We have evolved and so has the way we react emotionally and culturally to products.

It sounds like a bold statement to make, but many factors come into play here. We have to look at this from many different perspectives and how we, as users, respond to the products we buy and love.

The first factor is convenience. Everything should go fast, it’s either good or bad. Data show that users tend to rate either 1 or 5 on a five star rating system. Those in between 2,- 3,- 4,- are rarely used. As youtube says: It’s all or nothing. And this was back in 2009.

Apple’s App Store faces a similar problem. And it also shares another issue that YouTube faces; most people only tend to vote if they absolutely love or hate an app (or a video). Hence, the 1 and 5 star usage. — Techcrunch

This graph by Youtube shows exactly what they mean by the difference between 1 and 5.

Netflix changed their rating system in 2017 from a star rating to just thumbs up or down. This decision made the user engagement numbers go up by more than a 200% in A/B testing according to Netflix VP of Product Todd Yellin.

“We made ratings less important because the implicit signal of your behaviour is more important,” — Todd Yellin

It is convenient for the user, easy and simple, but also for Netflix. This system gives AI a huge advantage in actually knowing and suggesting you new content based on your personalised preferences. If you give 3 stars, the system gets confused. Is it good or is it bad? You know how confusing it gets when people reply to you with a ‘maybe’.

We see this system is making its way on more and more digital platforms these days. But still, it is not enough.

Ratings however are more than that, they are more than a way to show good or bad, they are more than an AI making complex choices for us by the thumbs we feed it. It’s more than a way for us to make complex choices. It’s becoming a form of expression.

Here we have our second factor. The way we react culturally and emotionally is for most products we use, the foundation on how we are going to rate them.

IMDb uses a 10-point rating for its movie listings. But the movie you and your friends really like has only 5.5 points? Why? You like it, your friends like it. Is it a bad movie? Not necessarily, it’s cultural; people tend to flock together based on cultural preferences and tastes.

A great example is the 2003 movie ‘The Room’ on IMDb. This movie is loved by many and hated by others. It became a cultural phenomenon. But if you know nothing about this movie, is it good or is it bad?

Let me give you another example: You want to buy a certain product. The review website gives it a 4 on a 5 stars scale. So you are probably going to buy it because it looks good. But one of your friends knows the product. You ask him and he says it’s bad. The chances of your not buying that product become much larger, even though it has 4 stars. Here we are talking about culture.

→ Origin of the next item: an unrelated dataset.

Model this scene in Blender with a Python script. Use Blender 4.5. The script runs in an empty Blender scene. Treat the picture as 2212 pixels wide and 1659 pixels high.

When a webshop selling shoes offers the option to give a star rating to its products, then this really is a waste of valuable UI space.

When people buy shoes, they do so out of a cultural and emotional incentive. So it would be a far better choice for the shop to give the users a different rating system. A system in which the users are allowed to express their emotion towards that shoe.

Facebook has an amazing rating system hidden in plain sight. You can react to the status of your friends by responding with emojis. This is a perfect example of a nonverbal emotional rating.

You approve with a like, love, laughter, amazed.. Did Facebook see this as a rating themselves? Probably, we don’t know. It could have been by accident.

You know how your friends feel when you share that song you love so much. It gives people a sense of approval and therefore an emotional rating.

Apply this idea to the shoe in the webshop and we see & feel the emotional response from people to that particular product.

We see a lot of brands investing huge amounts of money on Instagram for that exact same reason. Instagram allows people to emotionally respond to the products they encounter. And again, they probably did not see this as a form of rating when they created the app.

It’s a much greater incentive for me, or for anyone else for that matter, to actually go and see or buy a product.

People don’t care how much a specific product gets on any specific website. I want to know what my surroundings (culture) think and feel (emotional) about it.

And yes there are rating system based upon reviews as we see on reseller websites like coolblue.nl and Bol.com. But these are more based on pro and contra as we see in reviews (videos and articles) of a product.

So are ratings out rated? In short, Yes they are.